I've had a dog make non-trivial progress teaching me to fetch.

I was throwing a ball and it was bringing it back. Each time, it brought it a little further from me. I had to lean out of the couch I was sitting in after a little bit. I still don't know how far it would have gotten if the dog didn't blatantly move the ball back further when I reached for it some of the time.

It's also possible that the dog was trying to figure out exactly how close it had to bring the ball.

Comment author: lori 15 July 2009 10:24:27PM 0 points [-]

Just passing by but happened to see this today: http://www.scientificamerican.com/podcast/episode.cfm?id=cat-call-coerces-can-opening-09-07-14

(So maybe the mice thing was just Douglas Adams' cat trying to put us off the scent)

Comment author: Kyre 15 July 2009 05:43:27AM 3 points [-]

I think I would believe:

1 (Mind Control Lasers). For some reason that doesn't seem that interesting. Perhaps because it involves powerful conspiracies. It would be saying that the MIB etc do play with out minds, but they don't have to be very dilligent because we do a lot of the work ourselves.

3 (In the Stupid Third). This one is strangely resonant. Why doesn't some one take pity and give me a hand ? I know how much dismay it causes me when faced with the prospect of explaining something complex to someone else ...

6) (The Third Sex) Read the story "The Belonging Kind" by William Gibson and Bruce Stirling for inspiration.

Comment author: Jayson_Virissimo 15 July 2009 05:58:52AM 2 points [-]

"All mathematical reasoning involving "infinities" involves self-evident contradictions, but human mathematicians have a blind spot with respect to them." -Eliezer Yudkowsky

I'm going to lose sleep over this one...Is there anything to this?

Comment author: komponisto 15 July 2009 07:19:01AM *  5 points [-]

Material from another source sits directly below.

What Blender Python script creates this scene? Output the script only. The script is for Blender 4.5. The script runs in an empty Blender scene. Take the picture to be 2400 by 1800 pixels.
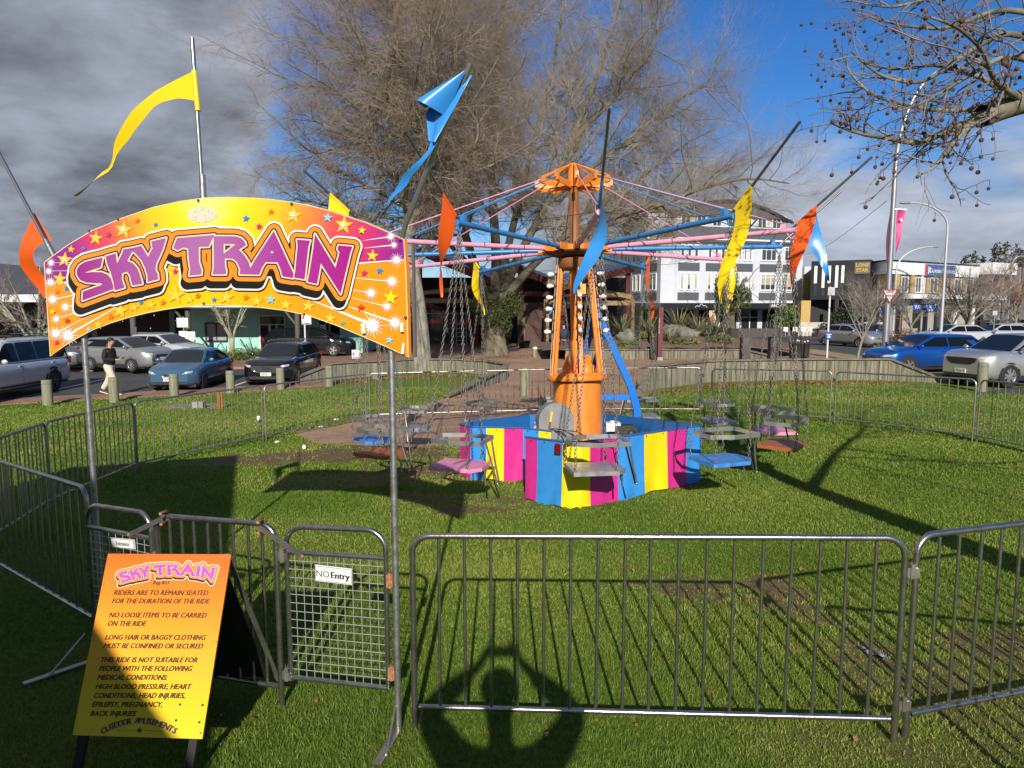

Is there anything to this?

There needn't have been in order for this to be a reasonable example, but perhaps Eliezer is not-so-subtly hinting that he actually expects an AI to say this.

But it's really no different than "all reasoning by mathematicians about X is wrong" where X is any mathematical concept you please.

Comment author: andrewcooke 15 July 2009 11:54:25AM 0 points [-]

yes. at least, i assume that it's related to intuitionist or constructivist logic (which you can google - for example http://en.wikipedia.org/wiki/Intuitionistic_logic)

the flip side is that apparently you can do an awful lot of maths without the law of the excluded middle (which is what is necessary to reason with infinities).

Comment author: andrewcooke 15 July 2009 11:56:03AM 0 points [-]

actually, the wikipedia article for intuitionism is more helpful - http://en.wikipedia.org/wiki/Intuitionism (it has a section directly addressing infinities)

Comment author: timtyler 15 July 2009 07:33:08AM 0 points [-]

No - check the infinities in CGT - e.g. "Mathematical Go: Chilling Gets the Last Point".

Comment author: thomblake 15 July 2009 05:57:24PM 0 points [-]

3) You are not above-average; most people believe in the existence of a huge fictional underclass in order to place themselves at the top of the heap, rather than in the middle. This is why so many of your friends seem to have PhDs despite PhDs supposedly constituting only 0.5% of the population.

cf. xkcd 610

Comment author: Jiro 16 August 2013 04:56:23PM 0 points [-]

If it is possible for me to have a "denial" function, that doesn't just apply to flat earths and talking cows. I could equally well have a "denial" function that makes me blind to properly reading the AI's code and properly auditing the AI. I would never have a reason to prefer "I have the specific denial function the AI told me about" to "I have a denial function that prevents me from seeing how bad the AI is".